İstanbul Büyükşehir Belediye (İBB) Başkanı Ekrem İmamoğlu hakkında, İstanbul Cumhuriyet Başsavcısı Akın Gürlek ve ailesine yönelik kullandığı ifadeler nedeniyle 7 yıl 4 aya kadar hapis istemiyle hazırlanan iddianame mahkeme tarafından kabul edildi. Dava süreci, 11 Nisan tarihinde başlayacak.
İmamoğlu’nun katıldığı bir panelde gerçekleştirdiği konuşma sırasında, Başsavcı Gürlek’e yönelik suç içerikli ifadeler kullandığı tespit edilmesi üzerine hazırlanan iddianame, İstanbul 14. Ağır Ceza Mahkemesi tarafından onaylandı. İlk duruşmanın tarihi ise 11 Nisan olarak belirlendi.
İddianame İçeriği
İddianamede, İmamoğlu’nun katıldığı paneldeki konuşmasında Gürlek’i hedef göstererek ‘Terörle mücadelede yer almış kişileri hedef gösterme’ suçunu işlediğine dair kanaat oluşturuldu. İddianamede, İmamoğlu’nun aleni şekilde kullandığı sözlerin, kamu görevi yürüten mağdur Akın Gürlek’in onurunu zedelemeyi amaçladığı vurgulandı.
İmamoğlu’nun konuşmasının, kişinin saygınlığına zarar vermek amacı taşıdığı ve sadece görüş açıklama niteliğinde olmadığı belirtildi.

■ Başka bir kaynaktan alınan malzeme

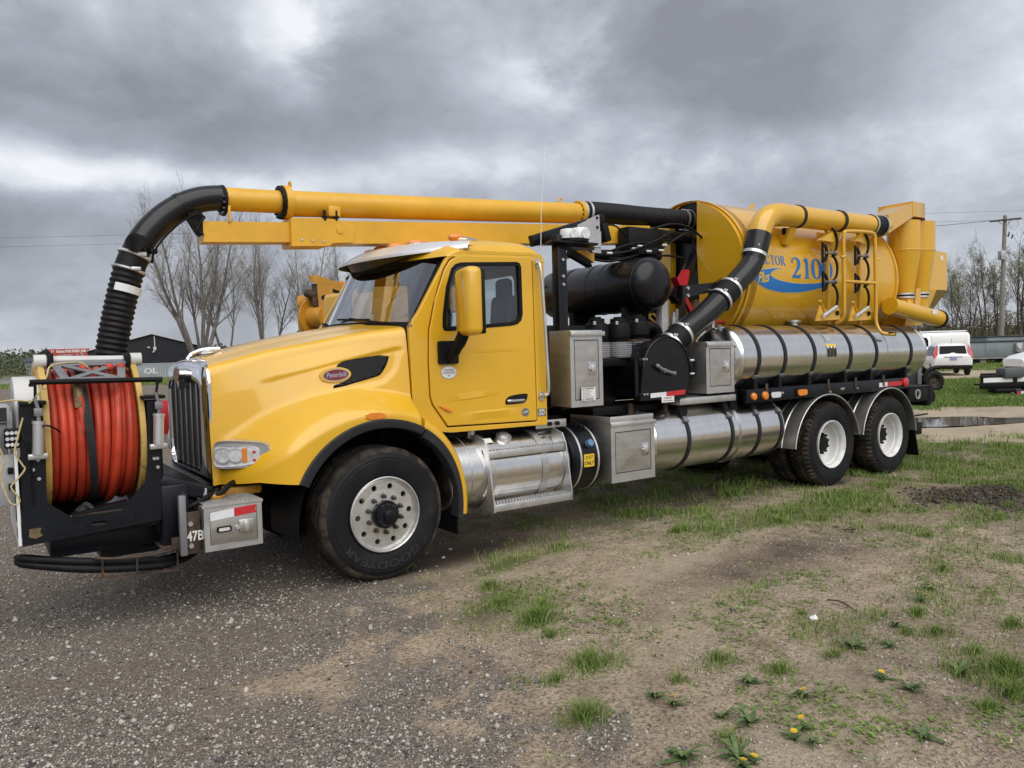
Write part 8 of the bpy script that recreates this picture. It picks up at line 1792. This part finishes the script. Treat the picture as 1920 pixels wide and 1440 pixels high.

Ayrıca, söz konusu konuşmanın düşünceyi açıklama sınırlarını aştığı ve ifade özgürlüğü kapsamında hukuki koruma görmesinin mümkün olmadığı ifade edildi.
İddianamede, İmamoğlu’nun konuşmasında Gürlek ve aile üyelerinin hedef alınarak zarar görecekleri yönünde ifadeler kullandığına dikkat çekildi. Bu bağlamda, “Fiilin mağdur üzerinde korku yaratabilmesi açısından sonuç almaya objektif olarak elverişli, yeterli ve uygun olduğu, bu haliyle şüphelinin tehdit suçunu işlediği anlaşılmıştır” değerlendirmesi yapıldı.
Cezalandırma Talepleri
Cumhuriyet savcısı, İmamoğlu’nun ‘Kamu görevlisine karşı görevinden dolayı alenen hakaret’, ‘Tehdit’ ve ‘Terörle mücadelede görev almış kişileri hedef göstermek’ suçlarından 2 yıl 8 aydan 7 yıl 4 aya kadar hapis cezasıyla cezalandırılmasını talep etti.
İddianamede ayrıca, İmamoğlu’nun 27 Ocak tarihinde düzenlediği basın toplantısında mahkemelerde bilirkişi olarak görevli kişilerden biri hakkında sarf ettiği sözleri nedeniyle ‘Yargı görevi yapanı, bilirkişiyi veya tanığı etkilemeye teşebbüs’ ve ‘Adil yargılamayı etkilemeye teşebbüs’ suçlarından da soruşturma açıldığı belirtildi.
Bu iki olayın bir arada değerlendirilmesi sonucunda, Ekrem İmamoğlu’nun görevinin getirdiği konumu basın önünde aleni şekilde kullanarak yargı organları ve mensupları üzerinde baskı oluşturmayı ve mensubu olduğu parti lehine etkilemeyi amaçladığına dair bir kanaat oluştuğu ifade edildi.
Bu sebeple, İmamoğlu’nun Türk Ceza Kanunu‘nun 53’üncü maddesinin 1’inci fıkrasındaki “Kişi, kasten işlemiş olduğu suçtan dolayı hapis cezasına mahkumiyetin kanuni sonucu olarak, ‘sürekli, süreli veya geçici bir kamu görevinin üstlenilmesinden; bu kapsamda, Türkiye Büyük Millet Meclisi üyeliğinden veya devlet, il, belediye, köy veya bunların denetim ve gözetimi altında bulunan kurum ve kuruluşlarca verilen atamaya veya seçime tabi bütün memuriyet ve hizmetlerde istihdam edilmekten yoksun bırakılır” maddesi gereğince kamu görevi yapmasının yasaklanması talep edildi.
İddianame, değerlendirilmek üzere ağır ceza mahkemesine gönderildi.